The asset management unit of BNP Paribas SA is stripping Europe’s top ESG designation from $16 billion worth of funds, adding to a tidal wave of reclassifications that the industry is blaming on unclear rules amid growing signs of anger from investors.

BNP is downgrading 26 so-called Article 9 funds, as it and others try to interpret Europe’s rulebook for environmental, social and governance investing, known as the Sustainable Finance Disclosure Regulation. Of the funds being downgraded by BNP, 24 are index funds, it said in an email to Bloomberg on Friday.

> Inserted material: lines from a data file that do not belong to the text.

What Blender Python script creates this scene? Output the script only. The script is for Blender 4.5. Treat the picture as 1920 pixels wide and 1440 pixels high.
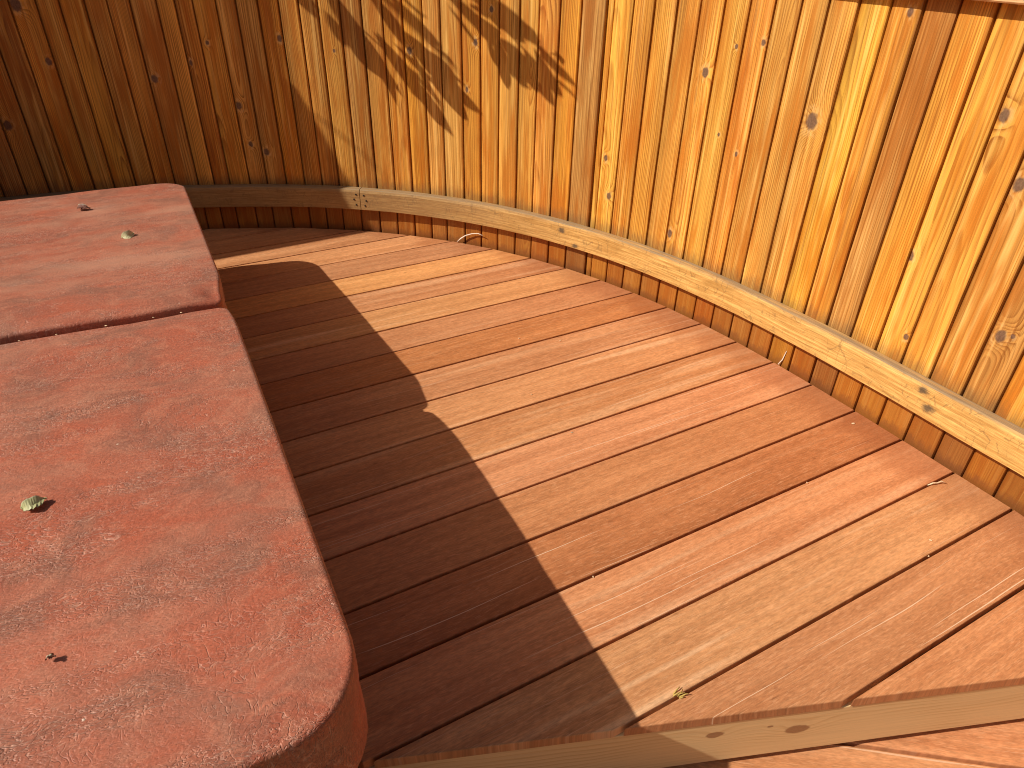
import bpy, bmesh, math, random
from mathutils import Vector, Matrix, noise as mnoise

random.seed(7)
S = bpy.context.scene
COL = S.collection
for o in list(bpy.data.objects):
    bpy.data.objects.remove(o, do_unlink=True)

# ------------------------------------------------------------------ camera
cd = bpy.data.cameras.new('camera')
cam = bpy.data.objects.new('camera', cd)
COL.objects.link(cam)
S.camera = cam
cd.sensor_fit = 'HORIZONTAL'
cd.sensor_width = 36.0
cd.lens = 1300.22 / 1920 * 36
cd.clip_start = 0.02
cd.clip_end = 2000
CAMH = 1.0893
Rv = Vector((0.99973777, 0.01271317, 0.01904663))
Uv = Vector((-0.02289976, 0.55502064, 0.83152131))
Fv = Vector((0.0, 0.83173942, -0.55516623))
M = Matrix((Rv, Uv, -Fv)).transposed().to_4x4()
M.translation = Vector((0, 0, CAMH))
cam.matrix_world = M

# ------------------------------------------------------------------ light
SA, SB = -1.13, -0.372                       # horizontal run of the sun per unit of height
sund = Vector((SA, SB, 1.0)).normalized()    # towards the sun
elev = math.asin(sund.z)
w = bpy.data.worlds.new('World')
S.world = w
w.use_nodes = True
nt = w.node_tree
bg = nt.nodes['Background']
sky = nt.nodes.new('ShaderNodeTexSky')
sky.sky_type = 'NISHITA'
sky.sun_disc = False
sky.air_density = 1.0
sky.dust_density = 4.0
sky.ozone_density = 0.5
sky.sun_elevation = elev
sky.sun_rotation = math.atan2(sund.x, sund.y)
nt.links.new(sky.outputs[0], bg.inputs[0])
bg.inputs[1].default_value = 0.05
sl = bpy.data.lights.new('sun', 'SUN')
sl.energy = 5.0
sl.angle = math.radians(0.48)
sl.color = (1.0, 0.93, 0.82)
so = bpy.data.objects.new('sun', sl)
so.rotation_euler = sund.to_track_quat('Z', 'Y').to_euler()
so.location = sund * 12
COL.objects.link(so)
S.view_settings.view_transform = 'Standard'
S.view_settings.look = 'None'
S.view_settings.exposure = -0.15
S.view_settings.gamma = 1.0
S.render.engine = 'CYCLES'
S.cycles.max_bounces = 5
S.cycles.diffuse_bounces = 3
S.cycles.glossy_bounces = 2
S.cycles.filter_width = 1.05

# ------------------------------------------------------------------ node helpers
class G:
    def __init__(s, name):
        s.mat = bpy.data.materials.new(name)
        s.mat.use_nodes = True
        s.t = s.mat.node_tree
        s.b = s.t.nodes['Principled BSDF']
    def n(s, typ, **kw):
        nd = s.t.nodes.new(typ)
        for k, v in kw.items():
            setattr(nd, k, v)
        return nd
    def put(s, sock, v):
        if v is None:
            return
        if isinstance(v, bpy.types.NodeSocket):
            s.t.links.new(v, sock)
        elif isinstance(v, (tuple, list)) and sock.type == 'RGBA':
            sock.default_value = tuple(v) + (1,) * (4 - len(v))
        else:
            sock.default_value = v
    def m(s, op, a, b=None, c=None, clamp=False):
        nd = s.n('ShaderNodeMath', operation=op, use_clamp=clamp)
        s.put(nd.inputs[0], a)
        s.put(nd.inputs[1], b)
        s.put(nd.inputs[2], c)
        return nd.outputs[0]
    def add(s, a, b): return s.m('ADD', a, b)
    def sub(s, a, b): return s.m('SUBTRACT', a, b)
    def mul(s, a, b): return s.m('MULTIPLY', a, b)
    def v(s, op, a, b=None):
        nd = s.n('ShaderNodeVectorMath', operation=op)
        s.put(nd.inputs[0], a)
        s.put(nd.inputs[1], b)
        return nd.outputs[0]
    def xyz(s, a=0.0, b=0.0, c=0.0):
        nd = s.n('ShaderNodeCombineXYZ')
        s.put(nd.inputs[0], a); s.put(nd.inputs[1], b); s.put(nd.inputs[2], c)
        return nd.outputs[0]
    def sep(s, a):
        nd = s.n('ShaderNodeSeparateXYZ')
        s.put(nd.inputs[0], a)
        return nd.outputs
    def attr(s, name, vec=False):
        nd = s.n('ShaderNodeAttribute', attribute_type='OBJECT', attribute_name=name)
        return nd.outputs['Vector'] if vec else nd.outputs['Fac']
    def acol(s, name):
        return s.n('ShaderNodeAttribute', attribute_type='OBJECT', attribute_name=name).outputs['Color']
    def noise(s, vec, sc=(1, 1, 1), detail=2.0, rough=0.5, dist=0.0, color=False):
        nd = s.n('ShaderNodeTexNoise')
        s.put(nd.inputs['Vector'], s.v('MULTIPLY', vec, sc))
        nd.inputs['Scale'].default_value = 1.0
        nd.inputs['Detail'].default_value = detail
        nd.inputs['Roughness'].default_value = rough
        nd.inputs['Distortion'].default_value = dist
        return nd.outputs['Color' if color else 'Fac']
    def vor(s, vec, sc, feature='DISTANCE_TO_EDGE', rnd=1.0):
        nd = s.n('ShaderNodeTexVoronoi', feature=feature)
        s.put(nd.inputs['Vector'], s.v('MULTIPLY', vec, sc))
        nd.inputs['Scale'].default_value = 1.0
        nd.inputs['Randomness'].default_value = rnd
        return nd.outputs['Distance']
    def ramp(s, f, stops, interp='LINEAR'):
        nd = s.n('ShaderNodeValToRGB')
        cr = nd.color_ramp
        cr.interpolation = interp
        while len(cr.elements) < len(stops):
            cr.elements.new(0.5)
        for e, (p, c) in zip(cr.elements, stops):
            e.position = p
            e.color = (c, c, c, 1) if isinstance(c, (int, float)) else tuple(c) + (1,)
        s.put(nd.inputs[0], f)
        return nd.outputs[0]
    def ss(s, f, lo, hi):
        nd = s.n('ShaderNodeMapRange', interpolation_type='SMOOTHSTEP')
        s.put(nd.inputs[0], f)
        s.put(nd.inputs[1], lo); s.put(nd.inputs[2], hi)
        return nd.outputs[0]
    def mix(s, f, a, b, blend='MIX'):
        nd = s.n('ShaderNodeMix', data_type='RGBA', blend_type=blend)
        s.put(nd.inputs[0], f)
        s.put(nd.inputs[6], a); s.put(nd.inputs[7], b)
        return nd.outputs[2]
    def obj(s): return s.n('ShaderNodeTexCoord').outputs['Object']
    def uv(s): return s.n('ShaderNodeTexCoord').outputs['UV']
    def scale(s, col, f):
        return s.mix(1.0, col, s.xyz(f, f, f), 'MULTIPLY')
    def bump(s, h, dist, strength=1.0, normal=None):
        nd = s.n('ShaderNodeBump')
        nd.inputs['Distance'].default_value = dist
        nd.inputs['Strength'].default_value = strength
        s.put(nd.inputs['Height'], h)
        s.put(nd.inputs['Normal'], normal)
        return nd.outputs[0]
    def done(s, col, rough=0.6, spec=0.3, normal=None):
        s.put(s.b.inputs['Base Color'], col)
        s.put(s.b.inputs['Roughness'], rough)
        s.put(s.b.inputs['Specular IOR Level'], spec)
        s.put(s.b.inputs['Normal'], normal)
        return s.mat

# ------------------------------------------------------------------ materials
def mat_fence():
    g = G('stained_softwood')
    P = g.obj()
    x, y, z = g.sep(P)
    seed = g.attr('seed')
    Q = g.v('ADD', P, g.xyz(g.mul(seed, 13.1), g.mul(seed, 7.7), g.mul(seed, 23.3)))
    W1 = g.mul(g.sub(g.noise(Q, (7, 7, 1.4), 2), 0.5), 0.018)
    W2 = g.mul(g.sub(g.noise(Q, (60, 60, 6), 1), 0.5), 0.0022)
    W3 = g.mul(g.sub(g.noise(Q, (1, 1, 3.0), 1), 0.5), 0.040)
    gx, gy, gs = g.sep(g.attr('grain', True))
    xx = g.add(g.sub(x, gx), W1)
    yy = g.add(g.add(gy, g.mul(gs, z)), W3)
    r = g.m('SQRT', g.add(g.mul(xx, xx), g.mul(yy, yy)))
    core = halo = None
    kedge = g.mul(g.sub(g.noise(Q, (130, 130, 90), 1), 0.5), 0.55)
    for k in ('knot_a', 'knot_b'):
        kx, kz, kr = g.sep(g.attr(k, True))
        kr2 = g.m('MAXIMUM', g.mul(kr, 0.9), 0.0004)
        dx = g.sub(x, kx)
        dz = g.mul(g.sub(z, kz), 0.72)
        d = g.m('DIVIDE', g.m('SQRT', g.add(g.mul(dx, dx), g.mul(dz, dz))), kr2)
        r = g.add(r, g.mul(g.mul(kr2, 2.2), g.m('EXPONENT', g.mul(g.mul(d, d), -0.28))))
        dn = g.add(d, kedge)
        c_ = g.mul(g.sub(1.0, g.ss(dn, 0.62, 1.10)), 0.92)
        h_ = g.mul(g.sub(1.0, g.ss(dn, 1.1, 2.0)), 0.45)
        core = c_ if core is None else g.m('MAXIMUM', core, c_)
        halo = h_ if halo is None else g.m('MAXIMUM', halo, h_)
    r = g.add(r, W2)
    ph = g.mul(r, g.attr('rings'))
    ph = g.add(ph, g.mul(g.noise(g.xyz(g.mul(r, 30.0), seed, 0.0), (1, 1, 1), 2), 3.0))
    t = g.m('FRACT', ph)
    late = g.ramp(t, [(0, 0), (0.30, 0.05), (0.62, 0.5), (0.84, 1.0), (0.93, 0.8), (1.0, 0.0)])
    amp = g.add(0.42, g.mul(g.ss(g.noise(Q, (16, 16, 2.2), 1), 0.3, 0.7), 0.58))
    fib = g.noise(Q, (420, 420, 10), 2, 0.6)
    fib2 = g.noise(Q, (140, 140, 2.6), 3, 0.6)
    blotch = g.noise(Q, (26, 26, 2.6), 3, 0.65)
    tint = g.acol('tint')
    dark = g.mix(1.0, tint, (0.42, 0.27, 0.13), 'MULTIPLY')
    col = g.mix(g.mul(late, amp), tint, dark)
    pale = g.mix(1.0, g.mix(0.35, tint, (0.75, 0.50, 0.18)), (1.25, 1.3, 1.35), 'MULTIPLY')
    col = g.mix(g.mul(g.ss(g.noise(Q, (55, 55, 0.9), 3, 0.6), 0.54, 0.70), 0.85), col, pale)
    lean = g.mul(g.mul(x, 1 / 0.036), g.attr('lean'))
    ps = g.ss(g.noise(Q, (150, 150, 1.1), 2, 0.6), 0.57, 0.66)
    col = g.mix(g.mul(ps, 0.55), col, pale)
    ds = g.ss(g.noise(g.v('ADD', Q, (3.3, 1.1, 8.0)), (170, 170, 2.2), 2, 0.6), 0.56, 0.64)
    col = g.mix(g.mul(ds, 0.60), col, dark)
    col = g.scale(col, g.add(1.0, lean))
    redd = g.mix(1.0, tint, (0.70, 0.46, 0.20), 'MULTIPLY')
    col = g.mix(g.mul(g.ss(blotch, 0.44, 0.66), 0.85), col, redd)
    grey = g.mix(1.0, tint, (0.62, 0.55, 0.50), 'MULTIPLY')
    col = g.mix(g.mul(g.ss(g.noise(Q, (30, 30, 2.0), 3, 0.65), 0.55, 0.76), 0.55), col, grey)
    col = g.scale(col, g.add(0.44, g.add(g.mul(fib, 0.62), g.mul(fib2, 0.56))))
    hcol = g.mix(0.6, pale, (0.80, 0.56, 0.26))
    hn = g.ss(g.noise(Q, (90, 90, 50), 1), 0.42, 0.6)
    col = g.mix(g.mul(halo, hn), col, hcol)
    kcol = g.mix(g.noise(Q, (240, 240, 160), 1), (0.06, 0.03, 0.02), (0.25, 0.135, 0.085))
    col = g.mix(core, col, kcol)
    ew = g.add(g.m('ABSOLUTE', x), g.mul(g.sub(g.noise(Q, (40, 40, 18), 2, 0.6), 0.5), 0.010))
    col = g.mix(g.mul(g.ss(ew, 0.0300, 0.0370), 0.55), col, g.mix(1.0, tint, (0.34, 0.24, 0.15), 'MULTIPLY'))
    # soiling along the deck line and where water stands on the rail
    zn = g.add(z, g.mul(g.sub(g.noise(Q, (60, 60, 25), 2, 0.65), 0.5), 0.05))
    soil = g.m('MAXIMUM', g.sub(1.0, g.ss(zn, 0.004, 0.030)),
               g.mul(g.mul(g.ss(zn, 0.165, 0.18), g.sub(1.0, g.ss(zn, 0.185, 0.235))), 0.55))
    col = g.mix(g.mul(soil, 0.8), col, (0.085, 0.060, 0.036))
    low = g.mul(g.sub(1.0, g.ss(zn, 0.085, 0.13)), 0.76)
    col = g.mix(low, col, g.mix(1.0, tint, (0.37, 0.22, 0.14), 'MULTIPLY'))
    nrm = g.bump(g.noise(Q, (300, 300, 7), 2, 0.6), 0.0012, 0.75)
    rough = g.add(0.47, g.mul(fib2, 0.22))
    return g.done(col, rough, 0.35, nrm)

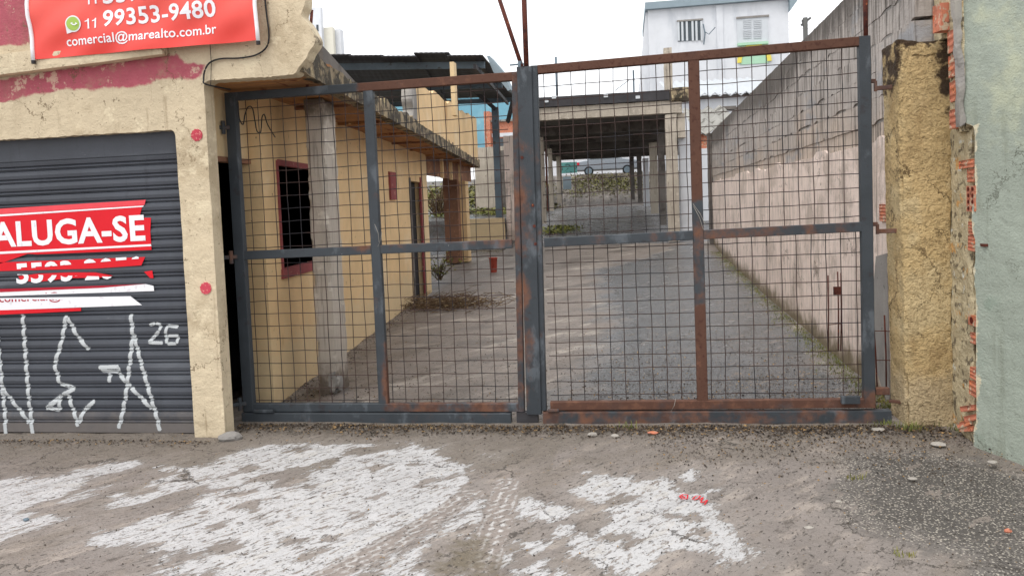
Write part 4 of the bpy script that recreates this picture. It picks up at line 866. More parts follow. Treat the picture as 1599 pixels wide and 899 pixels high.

The majority of its actively managed Article 9 funds, equivalent to about $20 billion, will be unaffected, BNP said. The move coincided with an announcement from Deutsche Bank AG’s fund unit DWS Group, which said it was removing the Article 9 tag from eight funds. They’re the latest in a string of such reclassifications, with Amundi SA revealing last week that it was downgrading almost $46 billion worth of funds.

The development has alarmed onlookers, with the head of Europe’s main retail investor organization now planning to meet with regulators and legislators to convey concerns that members are being exposed to greenwashing.

“We need to have much clearer guidance from the authorities to make sure we aren’t misled and we aren’t being sold greenwashed investment products,” Guillaume Prache, managing director of Better Finance, said in an interview.